Soulpepper’s For Colored Girls Who Have Considered Suicide/When The Rainbow is Enuf is now on at the Yonge Centre. Ntozake Shange’s play was originally written in 1974, but still resonates today as deeply relevant.

Directed by Djanet Sears, the show depicts seven women, each distinguished by different colours, representing every colour of the rainbow, as well as brown. The play is known as a ‘choreopoem’, an extended poem that weaves its way through various monologues, choral speech and song. Each woman plays multiple parts, performing at least one monologue and playing various supporting background roles for the others.

Each monologue tells a very different story, one narrating a girl’s coming-of-age, another a story of heartbreak, other stories of abuse and assault. The women are each strong independently, and their dynamic as a chorus is solid. Each actor owns the time and space in which she’s acting, building a rhythm and a world for us from her voice, her movement, and her imagination.

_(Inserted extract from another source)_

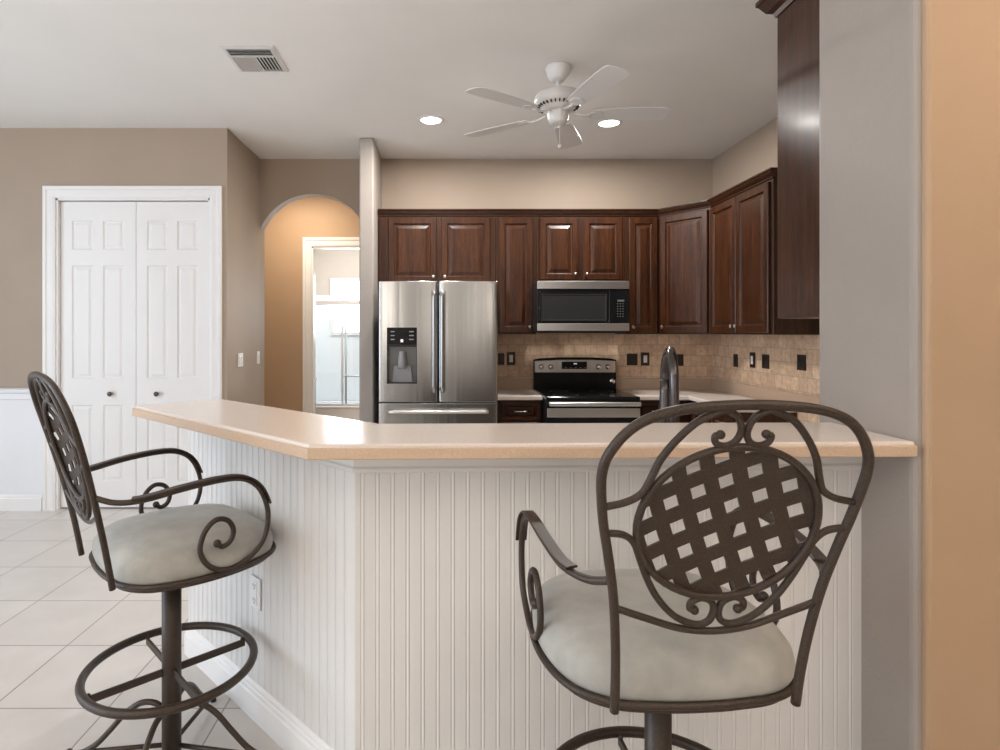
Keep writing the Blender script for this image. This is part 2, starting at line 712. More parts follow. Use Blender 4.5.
struct(MB().box(-2.62, -2.5, HY + 0.12, 9.32, 0, H).build('wall_bath_left', 'bath_paint'))
# the living room around and behind the camera
struct(MB().box(-5.72, -5.6, -4.1, 4.87, 0, H).build('wall_west', 'room_paint'))
struct(MB().box(-5.6, 5.0, -4.22, -4.1, 0, H).build('wall_rear', 'room_paint'))
struct(MB().box(5.0, 5.12, -4.1, 2.03, 0, H).build('wall_east', 'room_paint'))

# trims
casing_prof = lambda wd: [(0, 0), (0, 0.02), (0.012, 0.024), (wd * 0.3, 0.016), (wd * 0.75, 0.022), (wd, 0.014), (wd, 0)]


def casing(name, x0, x1, z1, y, wd, mat='white_trim', jamb=0.12):
    """door casing facing -y round an opening, drawn as three mitred boards with a stepped profile"""
    m = MB()
    pr = [(0, 0.0), (0, 0.012), (wd * 0.18, 0.018), (wd * 0.62, 0.018), (wd * 0.72, 0.026), (wd * 0.95, 0.026), (wd, 0.02), (wd, 0)]
    rings = []
    for (cx, cz, dx, dz) in ((x0, 0, -1, 0), (x0, z1, -1, 1), (x1, z1, 1, 1), (x1, 0, 1, 0)):
        rings.append([m.bm.verts.new((cx + dx * o, y - t, cz + dz * o)) for o, t in pr])
    for A, B in zip(rings, rings[1:]):
        for j in range(len(pr)):
            m.bm.faces.new([A[j], A[(j + 1) % len(pr)], B[(j + 1) % len(pr)], B[j]])
    m.bm.faces.new(rings[0])
    m.bm.faces.new(rings[-1][::-1])
    m.box(x0 - 0.001, x0 + 0.016, y - 0.001, y + jamb, 0, z1)
    m.box(x1 - 0.016, x1 + 0.001, y - 0.001, y + jamb, 0, z1)
    m.box(x0, x1, y - 0.001, y + jamb, z1 - 0.016, z1)
    return struct(m.build(name, mat))


casing('trim_1', PX0, PX1, PZ1, YP, 0.095)
casing('trim_2', HX0, HX1, HZ, HY, 0.105)

# bifold pantry door
door = bpy.data.objects.new('door_1', None)
door.location = (-2.5, YP + 0.03, 0)
COL.objects.link(door)
struct(door, 'white bifold pantry door with raised panels and two small knobs')


def bifold_leaf(x0, x1, parent, ox, oy):
    z0, z1, t = 0.012, 2.466, 0.034
    cw = (x1 - x0)
    cols = [(x0 + cw * 0.145, x0 + cw * 0.425), (x0 + cw * 0.56, x0 + cw * 0.84)]
    rows = [(0.222, 0.835), (1.045, 1.955), (2.08, 2.315)]
    m = MB()
    xs = sorted([x0, x1] + [v for c in cols for v in c])
    zs = sorted([z0, z1] + [v for r_ in rows for v in r_])
    # stiles and rails as a grid of faces with sunk raised panels
    for i in range(len(xs) - 1):
        for j in range(len(zs) - 1):
            hole = any(abs(c[0] - xs[i]) < 1e-6 for c in cols) and any(abs(r_[0] - zs[j]) < 1e-6 for r_ in rows)
            if hole:
                m.nested(xs[i], xs[i + 1], zs[j], zs[j + 1], 0, [(0, t), (0, 0), (0.010, 0.008), (0.018, 0.008), (0.036, 0.002)])
            else:
                m.box(xs[i], xs[i + 1], 0, t, zs[j], zs[j + 1])
    bmesh.ops.remove_doubles(m.bm, verts=m.bm.verts[:], dist=1e-5)
    return m.build('door_leaf', 'white_trim', parent, M=Matrix.Translation((-ox, -0.0, 0)))


mid = -2.498
leaf1 = bifold_leaf(PX0 + 0.02, mid - 0.002, door, -2.5, 0)
leaf2 = bifold_leaf(mid + 0.002, PX1 - 0.02, door, -2.5, 0)
for leaf, px in ((leaf1, 109.6), (leaf2, 156.2)):
    kx = (px - 447) / 595 * YP + 2.5
    kn = MB().lathe([(0.008, 0), (0.008, 0.018), (0.018, 0.024), (0.020, 0.034), (0.014, 0.042), (0, 0.044)], (kx, 0, 0.925), 16, 'y').build('door_knob', 'dark_knob', leaf)

# wainscot left of the pantry door, baseboards
w = MB()
w.box(-5.6, PX0 - 0.097, YP - 0.012, YP, 0.0, 0.93)
w.moulding([(-5.6, YP - 0.012), (PX0 - 0.097, YP - 0.012)], [(0, 0.88), (0.012, 0.885), (0.014, 0.93), (0.03, 0.94), (0.034, 0.965), (0.0, 0.975)])
struct(w.build('trim_3', 'white_wainscot'), 'white wainscot with cap rail left of the pantry door')
base_prof = [(0, 0), (0.016, 0), (0.016, 0.095), (0.011, 0.103), (0.011, 0.113), (0.006, 0.122), (0, 0.128)]
struct(MB().moulding([(-5.6, YP - 0.012), (PX0 - 0.097, YP - 0.012)], base_prof).build('baseboard_pantry', 'white_trim'))
struct(MB().moulding([(XL, YP), (XL, YB)], base_prof).build('baseboard_left', 'white_trim'))
struct(MB().moulding([(-3.4, HY), (HX0 - 0.107, HY)], base_prof).build('baseboard_hall', 'white_trim'))

# bathroom window
win = MB()
for (a, b, c, d) in ((WX0, WX0 + 0.05, WZ0 + 0.05, WZ1 - 0.05), (WX1 - 0.05, WX1, WZ0 + 0.05, WZ1 - 0.05), (WX0, WX1, WZ0, WZ0 + 0.05), (WX0, WX1, WZ1 - 0.05, WZ1)):
    win.box(a, b, 9.16, 9.25, c, d)
wo = struct(win.build('window_1', 'white_trim'), 'bright frosted bathroom window behind the shower doors')
MB().box(WX0 + 0.05, WX1 - 0.05, 9.2, 9.215, WZ0 + 0.05, WZ1 - 0.05).build('window_pane', 'frosted_daylight', wo)
# white shower tile
w = MB()
w.box(-2.5, WX0, 9.185, 9.2, 0, 1.98)
w.box(WX1, 0.6, 9.185, 9.2, 0, 1.98)
w.box(WX0, WX1, 9.185, 9.2, 0, WZ0)
w.box(-2.5, -2.485, 8.3, 9.185, 0, 1.98)
w.box(-2.5, WX0, 9.175, 9.19, 1.94, 1.985, 0.004)
struct(w.build('trim_4', 'white_tile'), 'white wall tile behind the bathtub')

# ------------------------------------------------------------------ bathroom things
tub = thing('bathtub', 'white bathtub behind the glass doors beyond the arch', 'bathtub', (-1.2, 8.75, 0))
m = MB()
m.box(-1.28, 1.1, -0.43, -0.36, 0, 0.36, 0.02, 3)
m.box(-1.28, 1.1, 0.36, 0.42, 0, 0.36, 0.02, 3)
m.box(-1.28, -1.18, -0.43, 0.42, 0, 0.36, 0.02, 3)
m.box(1.0, 1.1, -0.43, 0.42, 0, 0.36, 0.02, 3)
m.box(-1.2, 1.05, -0.4, 0.4, 0.0, 0.06)
m.build('basin', 'porcelain', tub)
MB().box(-1.28, 1.1, -0.45, -0.34, 0.355, 0.385, 0.012, 3).build('rim', 'porcelain', tub)
sh = thing('shower_enclosure', 'framed sliding glass shower doors on the bathtub rim', 'shower door', (-1.2, 8.36, 0.386))
m = MB()
m.box(-1.28, 1.1, -0.025, 0.025, 1.415, 1.475, 0.006)
m.box(-1.28, 1.1, -0.02, 0.02, 0.0, 0.025, 0.004)
m.box(-1.28, -1.25, -0.02, 0.02, 0.02, 1.42, 0.004)
m.build('track_frame', 'shower_metal', sh)
for (xa, xb, yy) in ((-1.24, -0.22, 0.012), (-0.27, 1.05, -0.012)):
    g = MB().box(xa, xb, yy - 0.003, yy + 0.003, 0.03, 1.41).build('glass_door', 'clear_glass', sh)
    for xe in (xa, xb):
        MB().box(xe - 0.012, xe + 0.012, yy - 0.009, yy + 0.009, 0.028, 1.412, 0.003).build('door_edge', 'shower_metal', g)
    if yy < 0:
        MB().tube([(xa + 0.03, yy - 0.01, 0.42), (xa + 0.03, yy - 0.05, 0.42), (xb - 0.2, yy - 0.05, 0.42), (xb - 0.2, yy - 0.01, 0.42)], 0.011, 10).build('towel_bar', 'shower_metal', g)
van = thing('vanity_cabinet', 'narrow brown vanity with white top just inside the bathroom doorway', 'vanity', (-1.87, 7.35, 0))
MB().box(-0.32, 0.19, -0.28, 0.28, 0, 0.80, 0.004).build('body', 'cabinet_wood', van)
MB().box(-0.34, 0.205, -0.30, 0.30, 0.801, 0.84, 0.008, 3).build('top', 'porcelain', van)

# ------------------------------------------------------------------ the bar
C0 = Vector((-0.2729, 1.765))        # panel corner
C1 = Vector((GX, 1.812))            # panel end at the stub wall
C2 = C0 + Vector((-0.875, 0.875))   # far end of the angled panel
CT, CB = 1.125, 1.085               # bar top

bar = thing('breakfast_bar', 'white beadboard half wall carrying the raised breakfast bar', 'half wall', (0, 0, 0))


def beadboard(a, b, z0, z1, thick, gd=1.0):
    """vertical beadboard between plan points a and b; the face looks to the right of a->b"""
    d = (b - a)
    L = d.length
    d.normalize()
    nrm = Vector((d.y, -d.x))
    prof = [(0.0, 0.0)]
    s = 0.0
    p = 0.0448
    while s + p < L:
        prof += [(s + 0.0155, 0.0), (s + 0.018, -0.0016 * gd), (s + 0.0205, 0.0), (s + 0.024, 0.0010), (s + 0.0275, 0.0), (s + 0.0290, -0.0010), (s + 0.0305, 0.0)]
        s += p
    prof.append((L, 0.0))
    m = MB()
    fr = [[m.bm.verts.new((a.x + d.x * t + nrm.x * o, a.y + d.y * t + nrm.y * o, z)) for t, o in prof] for z in (z0, z1)]
    for i in range(len(prof) - 1):
        m.bm.faces.new([fr[0][i], fr[0][i + 1], fr[1][i + 1], fr[1][i]])
    bk = [[m.bm.verts.new((q.x - nrm.x * thick, q.y - nrm.y * thick, z)) for q in (a, b)] for z in (z0, z1)]
    m.bm.faces.new([fr[1][0], *fr[1][1:], bk[1][1], bk[1][0]])
    m.bm.faces.new([fr[0][0], bk[0][0], bk[0][1], *fr[0][:0:-1]])
    m.bm.faces.new([bk[0][0], bk[1][0], bk[1][1], bk[0][1]])
    m.bm.faces.new([fr[0][0], fr[1][0], bk[1][0], bk[0][0]])
    m.bm.faces.new([fr[0][-1], bk[0][1], bk[1][1], fr[1][-1]])
    return m


beadboard(C2, C0, 0.0, CB - 0.002, 0.012, 2.6).build('beadboard_panel', 'bead_paint', bar)
beadboard(C0, C1, 0.0, CB - 0.002, 0.012).build('beadboard_panel', 'bead_paint', bar)
# core behind the boards
nA = Vector((0.7071, 0.7071))
core_in = C0 + Vector((0.04, 0.095))
poly = [tuple(C2 + nA * 0.012), tuple(C0 + nA * 0.012 + Vector((0.002, 0.002))), (C1.x, C1.y + 0.012), (C1.x, C1.y + 0.095), tuple(core_in), tuple(C2 + nA * 0.11)]
MB().prism(poly, 0.0, CB - 0.003).build('core', 'bead_paint', bar)
mp = [(0, 1.003), (0.008, 1.003), (0.012, 1.008), (0.012, 1.016), (0.007, 1.022), (0.007, CB - 0.002), (0, CB - 0.002)]
MB().moulding([tuple(C2), tuple(C0), tuple(C1)], mp).build('top_moulding', 'bead_paint', bar)
bp = [(0, 0), (0.018, 0), (0.018, 0.085), (0.013, 0.092), (0.013, 0.102), (0.008, 0.108), (0.008, 0.116), (0.003, 0.124), (0, 0.126)]
MB().moulding([tuple(C2), tuple(C0), tuple(C1)], bp).build('baseboard', 'white_trim', bar)

FL, FR = (-0.362, 1.560), (GX - 0.002, 1.600)
LE, BL = (-1.255, 2.386), (-1.005, 2.634)
IC, BR = (-0.217, 1.919), (GX - 0.002, 1.948)
bt = thing('bar_countertop', 'raised cream bar countertop with an edge tinted by painted lamplight, angled at the left', 'countertop', (0, 0, 0))
top_poly = [LE, FL, (GX + 0.0, 1.600), (GX + 0.0, BR[1]), IC, BL]
ctr = MB()
ctr.prism([LE, FL, FR, BR, IC, BL], CB + 0.008, CT, 0.006, 3)
ctr.build('top', 'counter_laminate', bt)
# added edge strip along the outer sides, warm lamplight put into its tan
MB().moulding([BL, LE, FL, FR], [(-0.02, CB), (0.004, CB), (0.006, CB + 0.003), (0.006, CT - 0.013), (0.003, CT - 0.010), (-0.02, CT - 0.010)]).build('lit_edge_band', 'splash_and_lit_edge', bt)
ar = Vector((FL[0] - LE[0], FL[1] - LE[1])).normalized()

# outlet low on the angled panel
pc = Vector((257 - 447, 0)) / 595
s_ = (pc.x * C0.y - C0.x) / (-0.7071 - pc.x * 0.7071)
op = C0 + Vector((-0.7071, 0.7071)) * s_
oz = CAM_Z - (592 - 332) / 595 * op.y
out = thing('wall_outlet', 'white electrical outlet low on the angled beadboard panel', 'outlet', (op.x - 0.7071 * 0.0015, op.y - 0.7071 * 0.0015, oz), R(-45))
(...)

This show vacillates between hysterically funny, deeply touching, and entirely heartbreaking, and more than once I had tears streaming down my face. By far one of the most powerful monologues is performed by Akosua Amo-Adem as the Lady in Green. Hers is a speech enacting a kind of reclamation in which she demands compensation for ‘her stuff’, which we eventually realize is a performative reclamation of herself. This monologue came about two thirds of the way through the show, and is well-timed as a rousing, powerful moment right before the show takes another, darker turn. The show closes on two of the darkest stories: one about a woman whose partner is secretly gay and how she contracts HIV; and the Lady in Red (d’bi.young anitafrika) who tells the story of a woman whose abusive partner finally escalates to the point where he threatens and kills her children in front of her.

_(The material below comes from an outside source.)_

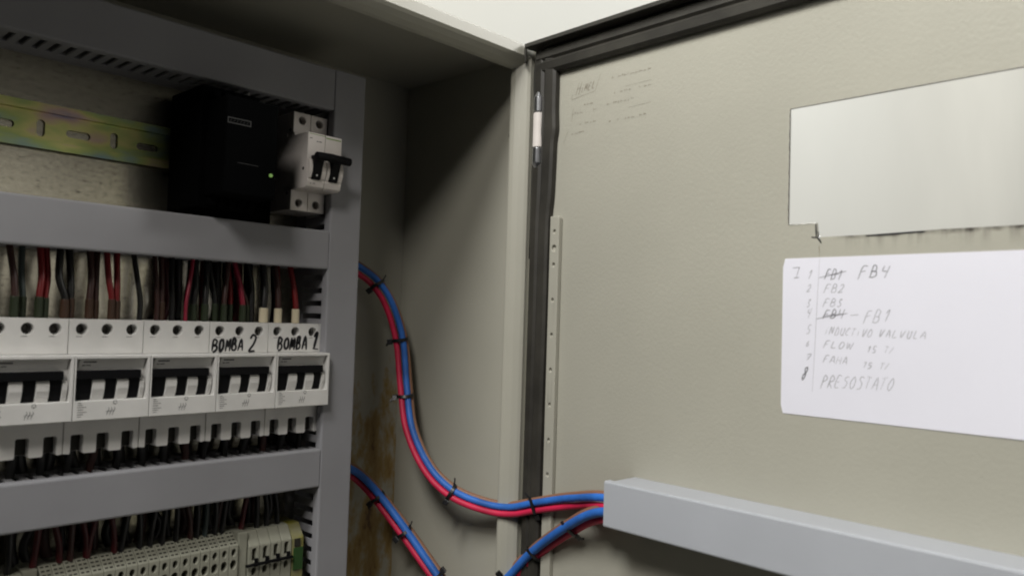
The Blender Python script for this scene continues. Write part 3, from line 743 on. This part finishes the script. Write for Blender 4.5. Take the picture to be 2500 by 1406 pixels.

The design of the show is simple, with a curving (rainbow-shaped?) ramp on which some of the action happens, but mostly the stage is empty, with a black backdrop, allowing the women to take up space with their bodies, reinforcing the core point of the stories. The only thing that I am not sure about is the accent choice. This show – this particular production – sounds very Canadian. Written by an American poet with American characters specific to certain American sub-cultures, I do wonder how the accents affect and infuse Shange’s characters and her poetry, and if the decision to leave the specific accents aside is an attempt to make this production more accessible or relatable to Canadian audiences. I also wonder if aspects of the poetic musicality and characterization are lost as a result. One the one hand, Shange’s writing is built from the fabric of the dialects which have been woven from the cultures that resist the dominant linguistic narrative; on the other hand, perhaps that’s exactly why her writing should be informed by the dialect of the culture in which it’s being performed.

Regardless, this production is one of the most vibrant and lively pieces of theatre that I have seen in ages. The entire audience was attentive and reactive, often reacting audibly to what was happening onstage in a way that made the experience feel more dynamic, more conversational that theatre usually feels. And although it was written over 40 years ago, this play is exactly the kind of storytelling we need right now. These stories, these characters are more relevant than ever.